Ex-UN pair charged with conspiracy to sell military drones in Libya
MONTREAL — Two men who used to work for the United Nations in Montreal face criminal charges for their alleged roles in a conspiracy to sell Chinese attack drones to a Libyan armed group, and sanctioned oil to China.
Fathi Ben Ahmed Mhaouek, 61, appeared in a Montreal court on Tuesday after his arrest earlier in the day. He is charged with one count of conspiracy.
Police and prosecutors say the alleged conspiracy took place between 2018 and 2021, while Mhaouek was working at the International Civil Aviation Organization, a UN agency headquartered in Montreal.
“The conspiracy consisted of offering oil from Libya for sale that was from entities that are sanctioned by the United Nations. The oil was destined for the People’s Republic of China,” federal prosecutor Marie-Ève Moore told reporters at the Montreal courthouse.
Moore said Mhaouek’s alleged co-conspirator, Mahmud Mohamed Elsuwaye Sayeh, 37, who also worked at ICAO at the time of the alleged offences, has been charged with two counts of conspiracy. One is related to the alleged scheme to sell Libyan oil to China; the other involved a plan to sell Chinese military equipment, including drones, to a Libyan group.
Sayeh remains on the run. An Interpol Red Notice — an alert sent to police around the world — and a Canada-wide warrant have been issued for his arrest, Moore said.
A third man is named in the charging document as a co-conspirator. Prosecutors declined to comment about why he has not been charged.
RCMP spokesman Sgt. Charles Poirier said the alleged conspiracy involved the use of shell companies to sell Chinese military equipment — including large drones that can carry multiple missiles — to a Libyan armed group in violation of UN sanctions related to the Libyan civil war. A federal regulation gives the sanctions the force of law in Canada.
Poirier said the regulation prohibits anyone in Canada from supplying military equipment to any of the factions that were fighting in the Libyan conflict, or helping to finance those groups. The alleged conspiracy, he said, would have benefited Gen. Khalifa Hiftar, the leader of one of two main groups in the conflict, which ended in 2020.

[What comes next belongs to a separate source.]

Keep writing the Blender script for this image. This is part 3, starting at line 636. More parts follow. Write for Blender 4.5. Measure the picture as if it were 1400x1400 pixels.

“The second part of this scheme was to export Libyan oil to China,” Poirier said.
“So at the time, the oilfields were under the control of Gen. Khalifa Hiftar and the plan was to sell millions of drums of crude oil to China without anyone knowing about it.”
Hiftar’s self-styled Libyan National Army fought against Libya’s UN-backed government and held much of the country’s east during the civil war. He continues to be a powerful figure in the region.
Poirier said investigators have no indication that military equipment or crude oil ever reached their alleged final destinations, but if they had, Mhaouek and Sayeh stood to gain several million dollars a month in commissions.
“The theory behind the motivation is primarily financial,” he said. However, it would have also benefited China by allowing it to covertly support Hiftar’s faction and by giving the country prime access to Libyan oil.
Poirier said the investigation began in 2022 after the RCMP received what he described as “credible intelligence.”